現在、国は、いわゆる「自助・互助・共助・公助」論のもとに社会保障分野の様々な予算削減を進めている。

国や自治体の介護保険優先原則およびその運用実態は、保険料や利用料を財源とする社会保険方式をとる介護保険制度を共助とし、税金による公費負担方式をとる障害福祉制度を公助として、共助が公助に優先するという考え方である。これは、国の社会保障関係予算の削減のために設けられた原則であって、それ以上でも以下でもない。

確かに、高齢化が進み、限りある予算を有効に活用しなければならないという要請は理解できる。しかし、障害のために、起床、食事、排せつ、着替え、入浴、就寝などといった人間としての基本的な活動に困難を抱えている人に対しては、国は、「共助」に逃げるのではなく、責任をもって税方式の「公助」で支援すべきなのではないか。

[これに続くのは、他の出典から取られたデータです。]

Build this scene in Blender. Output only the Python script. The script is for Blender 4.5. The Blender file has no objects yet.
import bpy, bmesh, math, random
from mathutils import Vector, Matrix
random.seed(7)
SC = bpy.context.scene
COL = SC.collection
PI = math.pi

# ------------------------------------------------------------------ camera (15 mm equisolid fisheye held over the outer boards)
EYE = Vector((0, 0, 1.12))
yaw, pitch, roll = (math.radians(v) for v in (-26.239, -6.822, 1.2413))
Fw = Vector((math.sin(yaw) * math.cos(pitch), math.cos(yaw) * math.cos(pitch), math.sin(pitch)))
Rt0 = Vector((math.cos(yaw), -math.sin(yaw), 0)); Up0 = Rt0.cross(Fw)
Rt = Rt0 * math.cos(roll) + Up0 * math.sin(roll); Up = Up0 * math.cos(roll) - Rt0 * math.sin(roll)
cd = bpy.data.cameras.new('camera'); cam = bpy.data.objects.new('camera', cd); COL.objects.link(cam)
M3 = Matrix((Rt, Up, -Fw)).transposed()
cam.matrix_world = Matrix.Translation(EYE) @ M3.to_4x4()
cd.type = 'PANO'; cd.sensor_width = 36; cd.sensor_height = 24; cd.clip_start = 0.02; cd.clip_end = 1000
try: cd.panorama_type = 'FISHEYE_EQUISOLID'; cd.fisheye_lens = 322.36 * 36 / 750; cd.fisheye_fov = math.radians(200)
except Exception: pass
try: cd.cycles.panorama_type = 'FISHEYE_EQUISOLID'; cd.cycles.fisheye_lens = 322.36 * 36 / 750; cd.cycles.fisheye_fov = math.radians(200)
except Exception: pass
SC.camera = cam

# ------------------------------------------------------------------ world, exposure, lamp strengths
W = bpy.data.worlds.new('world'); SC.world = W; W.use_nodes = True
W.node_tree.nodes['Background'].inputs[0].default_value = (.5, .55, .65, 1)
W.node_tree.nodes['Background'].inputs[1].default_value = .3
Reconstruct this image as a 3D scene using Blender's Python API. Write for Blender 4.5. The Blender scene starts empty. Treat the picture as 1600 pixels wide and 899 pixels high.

本判決を機に、もう一度、「健康で文化的な最低限度の生活」を権利として保障した憲法25条と、支援法の介護保険優先原則について、障害者全体の問題として考えたい。

【日本国憲法 第25条】

  1. すべて国民は、健康で文化的な最低限度の生活を営む権利を有する。
  2. 国は、すべての生活部面について、社会福祉、社会保障及び公衆衛生の向上及び増進に努めなければならない。

【障害者総合支援法 第7条】

自立支援給付は、当該障害の状態につき、介護保険法(平成九年法律第百二十三号)の規定による介護給付、健康保険法(大正十一年法律第七十号)の規定による療養の給付その他の法令に基づく給付又は事業であって政令で定めるもののうち自立支援給付に相当するものを受け、又は利用することができるときは政令で定める限度において、当該政令で定める給付又は事業以外の給付であって国又は地方公共団体の負担において自立支援給付に相当するものが行われたときはその限度において、行わない。